ВФ: Много чернил пролито в Великобритании и других европейских странах в 1940–1950-е годы по поводу деколонизации. Суэцкий кризис 1956 года, который отвлек внимание мира и тем самым помог Советскому Союзу подавить вспыхнувшее тогда же восстание в Венгрии, был одной из фантомных имперских судорог в Великобритании и Франции.
Нельзя ставить крест на России, хотя последние одиннадцать лет страна двигалась в неправильном направлении. А что до первой чеченской войны, то я считаю ее огромной исторической ошибкой. Никто не понимал, какая там будет бойня. При этом главный мотив Ельцина был – повлиять на рейтинг.
КБ: Он же не понимал, что будет. Паша Грачев говорил, что сейчас…
ВФ: Главными ястребами были Егоров и Черномырдин.
КБ: Военные говорили, что это раз плюнуть.
ВФ: Грачев был против.
КБ: Против войны, может, и был, но: «Задачу выполните?» – «Задачу выполним!»
ВФ: А вообще войны ради восстановления территориальной целостности и престижа после падения империи – это тоже неизбежность. Взять ту же алжирскую войну.

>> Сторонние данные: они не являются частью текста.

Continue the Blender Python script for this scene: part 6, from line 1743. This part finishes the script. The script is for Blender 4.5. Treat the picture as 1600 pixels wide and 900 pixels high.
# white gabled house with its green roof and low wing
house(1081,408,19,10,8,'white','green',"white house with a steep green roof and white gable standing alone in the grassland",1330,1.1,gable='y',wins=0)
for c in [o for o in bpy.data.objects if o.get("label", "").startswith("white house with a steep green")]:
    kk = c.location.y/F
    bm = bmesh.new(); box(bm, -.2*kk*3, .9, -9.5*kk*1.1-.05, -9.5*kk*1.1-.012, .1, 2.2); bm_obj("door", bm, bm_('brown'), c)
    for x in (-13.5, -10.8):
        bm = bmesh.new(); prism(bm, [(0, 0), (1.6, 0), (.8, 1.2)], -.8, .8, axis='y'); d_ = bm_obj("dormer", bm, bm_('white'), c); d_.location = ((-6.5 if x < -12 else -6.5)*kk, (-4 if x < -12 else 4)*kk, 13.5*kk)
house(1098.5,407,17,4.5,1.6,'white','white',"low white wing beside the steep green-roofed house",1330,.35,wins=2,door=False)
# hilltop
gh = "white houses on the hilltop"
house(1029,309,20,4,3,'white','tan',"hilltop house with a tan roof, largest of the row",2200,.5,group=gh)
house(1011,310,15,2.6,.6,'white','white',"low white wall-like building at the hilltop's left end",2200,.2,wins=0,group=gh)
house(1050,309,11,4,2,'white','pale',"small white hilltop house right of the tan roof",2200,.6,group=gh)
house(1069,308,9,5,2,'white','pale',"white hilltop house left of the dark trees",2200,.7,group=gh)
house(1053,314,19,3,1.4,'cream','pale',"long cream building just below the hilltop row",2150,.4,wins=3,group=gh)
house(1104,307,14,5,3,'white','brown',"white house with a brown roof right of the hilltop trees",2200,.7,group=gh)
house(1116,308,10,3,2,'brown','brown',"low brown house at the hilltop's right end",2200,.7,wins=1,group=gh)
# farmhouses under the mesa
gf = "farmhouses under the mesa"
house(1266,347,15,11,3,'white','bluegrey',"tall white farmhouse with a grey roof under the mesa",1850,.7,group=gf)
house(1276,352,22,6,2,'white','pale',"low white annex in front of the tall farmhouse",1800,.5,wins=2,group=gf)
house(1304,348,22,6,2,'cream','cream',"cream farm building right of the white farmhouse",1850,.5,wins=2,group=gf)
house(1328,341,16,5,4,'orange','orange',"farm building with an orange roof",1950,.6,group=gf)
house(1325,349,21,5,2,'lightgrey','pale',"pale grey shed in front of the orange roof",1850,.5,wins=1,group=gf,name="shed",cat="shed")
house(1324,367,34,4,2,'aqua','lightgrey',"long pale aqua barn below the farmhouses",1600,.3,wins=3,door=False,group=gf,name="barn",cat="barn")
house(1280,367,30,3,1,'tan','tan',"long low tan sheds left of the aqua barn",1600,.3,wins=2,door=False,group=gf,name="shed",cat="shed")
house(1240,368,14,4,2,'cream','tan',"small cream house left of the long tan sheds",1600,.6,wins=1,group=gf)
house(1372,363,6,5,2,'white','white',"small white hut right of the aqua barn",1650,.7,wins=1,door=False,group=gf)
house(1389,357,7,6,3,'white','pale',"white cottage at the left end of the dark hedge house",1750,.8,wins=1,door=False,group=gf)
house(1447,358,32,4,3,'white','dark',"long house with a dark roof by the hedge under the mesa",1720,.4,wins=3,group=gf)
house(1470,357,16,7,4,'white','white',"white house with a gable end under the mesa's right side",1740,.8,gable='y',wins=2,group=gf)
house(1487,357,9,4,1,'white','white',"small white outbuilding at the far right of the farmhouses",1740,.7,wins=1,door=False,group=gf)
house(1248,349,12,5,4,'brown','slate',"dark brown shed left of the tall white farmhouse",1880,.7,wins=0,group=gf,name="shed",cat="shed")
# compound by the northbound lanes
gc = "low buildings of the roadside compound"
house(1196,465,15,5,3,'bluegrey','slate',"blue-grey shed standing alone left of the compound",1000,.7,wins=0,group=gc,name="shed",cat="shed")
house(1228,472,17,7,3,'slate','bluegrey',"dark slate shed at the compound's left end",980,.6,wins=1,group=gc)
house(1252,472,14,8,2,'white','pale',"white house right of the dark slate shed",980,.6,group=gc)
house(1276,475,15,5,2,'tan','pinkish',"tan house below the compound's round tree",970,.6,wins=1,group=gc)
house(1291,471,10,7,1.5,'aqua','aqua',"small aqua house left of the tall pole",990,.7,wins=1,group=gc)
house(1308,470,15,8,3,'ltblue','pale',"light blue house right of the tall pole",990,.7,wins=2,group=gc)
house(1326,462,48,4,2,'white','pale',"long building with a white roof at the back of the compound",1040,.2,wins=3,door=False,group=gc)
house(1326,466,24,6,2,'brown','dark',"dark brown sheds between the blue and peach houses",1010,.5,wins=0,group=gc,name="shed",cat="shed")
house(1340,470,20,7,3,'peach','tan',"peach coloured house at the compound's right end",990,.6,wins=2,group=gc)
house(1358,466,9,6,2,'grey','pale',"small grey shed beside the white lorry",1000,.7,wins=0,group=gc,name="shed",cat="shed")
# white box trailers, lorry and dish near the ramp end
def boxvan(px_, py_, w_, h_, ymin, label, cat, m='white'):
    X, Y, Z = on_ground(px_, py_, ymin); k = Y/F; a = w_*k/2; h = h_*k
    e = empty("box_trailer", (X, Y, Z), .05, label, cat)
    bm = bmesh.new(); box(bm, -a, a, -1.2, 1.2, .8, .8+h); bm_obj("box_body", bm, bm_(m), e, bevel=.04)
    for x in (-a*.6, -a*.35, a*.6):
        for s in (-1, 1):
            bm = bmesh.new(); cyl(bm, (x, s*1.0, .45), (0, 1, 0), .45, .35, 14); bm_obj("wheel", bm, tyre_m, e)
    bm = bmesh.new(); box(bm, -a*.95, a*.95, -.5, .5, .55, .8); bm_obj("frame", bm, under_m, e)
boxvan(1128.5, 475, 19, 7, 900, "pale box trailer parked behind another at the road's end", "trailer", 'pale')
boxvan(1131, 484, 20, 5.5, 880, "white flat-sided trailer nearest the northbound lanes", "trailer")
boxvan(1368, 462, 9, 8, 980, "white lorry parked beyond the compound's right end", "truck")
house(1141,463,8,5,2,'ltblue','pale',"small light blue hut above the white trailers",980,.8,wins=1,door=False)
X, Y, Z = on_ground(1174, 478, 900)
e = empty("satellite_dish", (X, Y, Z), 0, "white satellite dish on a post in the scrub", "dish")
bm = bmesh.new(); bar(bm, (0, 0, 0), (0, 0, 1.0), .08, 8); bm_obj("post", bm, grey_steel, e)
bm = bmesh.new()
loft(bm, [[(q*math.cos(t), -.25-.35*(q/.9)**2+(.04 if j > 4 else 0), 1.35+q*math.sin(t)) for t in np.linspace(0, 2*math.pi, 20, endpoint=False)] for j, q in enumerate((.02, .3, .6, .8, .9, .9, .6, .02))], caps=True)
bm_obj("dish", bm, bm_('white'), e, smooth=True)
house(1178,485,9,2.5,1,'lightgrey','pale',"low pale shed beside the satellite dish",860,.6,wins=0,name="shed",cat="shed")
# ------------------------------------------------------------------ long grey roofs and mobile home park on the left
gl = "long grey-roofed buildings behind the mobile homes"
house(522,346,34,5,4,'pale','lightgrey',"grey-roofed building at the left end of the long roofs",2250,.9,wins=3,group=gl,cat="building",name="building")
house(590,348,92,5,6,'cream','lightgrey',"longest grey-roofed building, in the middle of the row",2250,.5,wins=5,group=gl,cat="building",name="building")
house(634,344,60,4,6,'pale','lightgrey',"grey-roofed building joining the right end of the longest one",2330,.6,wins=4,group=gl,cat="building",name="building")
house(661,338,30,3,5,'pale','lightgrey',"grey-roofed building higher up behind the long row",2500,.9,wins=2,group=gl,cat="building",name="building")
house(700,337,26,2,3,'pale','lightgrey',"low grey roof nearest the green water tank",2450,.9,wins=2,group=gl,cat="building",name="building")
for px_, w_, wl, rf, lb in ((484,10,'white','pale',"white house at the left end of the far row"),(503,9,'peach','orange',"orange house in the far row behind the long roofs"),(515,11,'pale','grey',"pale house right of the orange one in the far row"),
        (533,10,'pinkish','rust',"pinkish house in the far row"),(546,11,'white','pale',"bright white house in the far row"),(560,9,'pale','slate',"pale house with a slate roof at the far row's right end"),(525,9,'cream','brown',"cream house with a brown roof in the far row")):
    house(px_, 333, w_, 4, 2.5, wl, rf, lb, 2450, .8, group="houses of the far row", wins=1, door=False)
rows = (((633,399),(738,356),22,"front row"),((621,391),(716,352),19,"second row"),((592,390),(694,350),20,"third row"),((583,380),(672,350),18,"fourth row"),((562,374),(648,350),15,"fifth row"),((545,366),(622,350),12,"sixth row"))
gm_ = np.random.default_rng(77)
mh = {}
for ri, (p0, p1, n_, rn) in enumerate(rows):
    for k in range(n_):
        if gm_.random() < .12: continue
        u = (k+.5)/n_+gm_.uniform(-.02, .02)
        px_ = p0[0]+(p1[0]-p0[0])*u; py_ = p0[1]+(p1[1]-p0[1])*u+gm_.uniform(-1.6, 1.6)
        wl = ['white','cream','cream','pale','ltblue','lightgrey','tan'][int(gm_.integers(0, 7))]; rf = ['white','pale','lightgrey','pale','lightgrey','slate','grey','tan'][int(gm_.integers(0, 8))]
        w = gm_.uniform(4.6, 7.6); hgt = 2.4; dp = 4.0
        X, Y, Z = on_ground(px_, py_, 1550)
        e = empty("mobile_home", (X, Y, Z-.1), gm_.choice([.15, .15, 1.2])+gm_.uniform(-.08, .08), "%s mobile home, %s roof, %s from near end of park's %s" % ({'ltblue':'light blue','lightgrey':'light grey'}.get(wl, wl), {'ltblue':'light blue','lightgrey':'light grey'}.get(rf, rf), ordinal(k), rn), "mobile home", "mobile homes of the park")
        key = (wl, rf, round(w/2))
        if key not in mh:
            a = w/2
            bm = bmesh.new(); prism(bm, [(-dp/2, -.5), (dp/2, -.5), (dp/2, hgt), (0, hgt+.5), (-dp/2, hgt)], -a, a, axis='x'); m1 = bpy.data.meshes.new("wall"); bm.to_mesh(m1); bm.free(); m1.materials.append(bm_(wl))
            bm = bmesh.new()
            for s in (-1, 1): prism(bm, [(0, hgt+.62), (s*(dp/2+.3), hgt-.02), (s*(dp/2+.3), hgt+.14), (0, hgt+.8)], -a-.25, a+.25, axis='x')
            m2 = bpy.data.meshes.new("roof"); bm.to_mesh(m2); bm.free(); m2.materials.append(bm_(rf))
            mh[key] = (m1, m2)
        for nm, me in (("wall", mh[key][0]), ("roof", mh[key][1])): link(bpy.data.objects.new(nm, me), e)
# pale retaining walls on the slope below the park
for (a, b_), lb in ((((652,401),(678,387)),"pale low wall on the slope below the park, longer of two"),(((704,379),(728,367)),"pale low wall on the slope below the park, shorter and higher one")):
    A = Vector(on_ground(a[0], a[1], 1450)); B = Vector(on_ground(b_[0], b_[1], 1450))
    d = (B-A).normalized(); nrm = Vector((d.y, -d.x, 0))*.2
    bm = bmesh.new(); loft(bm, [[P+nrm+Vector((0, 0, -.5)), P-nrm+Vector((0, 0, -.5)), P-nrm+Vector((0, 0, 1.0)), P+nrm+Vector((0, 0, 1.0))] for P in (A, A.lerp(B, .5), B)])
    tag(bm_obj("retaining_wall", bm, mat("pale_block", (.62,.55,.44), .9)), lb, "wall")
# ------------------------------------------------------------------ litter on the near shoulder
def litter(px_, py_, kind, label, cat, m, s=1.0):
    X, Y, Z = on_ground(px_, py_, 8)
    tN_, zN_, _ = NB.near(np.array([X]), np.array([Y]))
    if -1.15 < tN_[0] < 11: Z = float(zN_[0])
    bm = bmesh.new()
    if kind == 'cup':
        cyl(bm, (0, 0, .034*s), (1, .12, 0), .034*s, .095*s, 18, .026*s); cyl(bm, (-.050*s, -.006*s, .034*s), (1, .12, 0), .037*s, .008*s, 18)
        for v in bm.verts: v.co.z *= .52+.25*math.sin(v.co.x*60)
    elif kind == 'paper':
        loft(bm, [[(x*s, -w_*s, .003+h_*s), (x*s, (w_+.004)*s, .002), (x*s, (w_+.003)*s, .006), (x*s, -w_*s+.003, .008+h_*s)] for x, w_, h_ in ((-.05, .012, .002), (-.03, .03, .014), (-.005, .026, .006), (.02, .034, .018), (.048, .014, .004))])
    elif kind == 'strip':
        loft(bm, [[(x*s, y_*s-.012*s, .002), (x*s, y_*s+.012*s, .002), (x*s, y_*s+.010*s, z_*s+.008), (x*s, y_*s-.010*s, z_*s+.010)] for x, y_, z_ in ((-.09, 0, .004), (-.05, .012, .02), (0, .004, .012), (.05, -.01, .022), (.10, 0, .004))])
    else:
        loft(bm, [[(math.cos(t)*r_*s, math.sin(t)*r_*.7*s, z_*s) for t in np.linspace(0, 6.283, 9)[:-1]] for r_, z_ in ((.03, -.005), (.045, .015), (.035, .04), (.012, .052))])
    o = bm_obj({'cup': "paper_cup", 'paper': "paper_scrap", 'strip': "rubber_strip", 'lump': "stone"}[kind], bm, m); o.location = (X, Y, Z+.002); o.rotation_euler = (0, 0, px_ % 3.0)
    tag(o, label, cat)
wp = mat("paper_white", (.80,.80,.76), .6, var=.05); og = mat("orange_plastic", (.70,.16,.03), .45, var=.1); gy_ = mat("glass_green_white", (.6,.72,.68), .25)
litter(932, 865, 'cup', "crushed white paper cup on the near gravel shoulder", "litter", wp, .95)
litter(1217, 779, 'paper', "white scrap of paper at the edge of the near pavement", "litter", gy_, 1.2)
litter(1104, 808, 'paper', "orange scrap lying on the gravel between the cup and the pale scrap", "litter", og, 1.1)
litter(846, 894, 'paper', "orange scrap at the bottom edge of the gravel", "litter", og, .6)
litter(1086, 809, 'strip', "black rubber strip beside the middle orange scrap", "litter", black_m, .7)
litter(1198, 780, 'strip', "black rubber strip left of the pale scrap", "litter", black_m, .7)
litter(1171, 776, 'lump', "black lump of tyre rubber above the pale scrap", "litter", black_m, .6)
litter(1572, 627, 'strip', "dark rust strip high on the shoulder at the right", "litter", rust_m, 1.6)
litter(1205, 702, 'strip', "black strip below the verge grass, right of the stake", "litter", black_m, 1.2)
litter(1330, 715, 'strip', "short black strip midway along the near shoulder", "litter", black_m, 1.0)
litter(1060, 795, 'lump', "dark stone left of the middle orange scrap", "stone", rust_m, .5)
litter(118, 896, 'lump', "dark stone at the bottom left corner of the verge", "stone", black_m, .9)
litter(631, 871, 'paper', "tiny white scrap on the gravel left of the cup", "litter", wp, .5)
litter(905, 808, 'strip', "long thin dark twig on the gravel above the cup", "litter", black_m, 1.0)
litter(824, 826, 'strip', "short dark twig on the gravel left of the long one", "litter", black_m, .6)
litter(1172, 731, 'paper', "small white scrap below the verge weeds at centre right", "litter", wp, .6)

КБ: Я же не против войн, я просто говорю, что сегодняшняя Россия о себе не думает. Дискуссия о том, как обустроить Россию, практически отсутствует в общественном сознании. «Как?» – спрашиваю я, например, Чубайса. «Россия станет правовым государством, и все народы, входящие в нее, будут…» В общем фразы такие я слышу в основном. Но почти никто в России не способен ответить на вопрос, как ее обустроить конкретно: а именно – что будет с Северным Кавказом. И это связано не только с тем, что Путин оболванивает.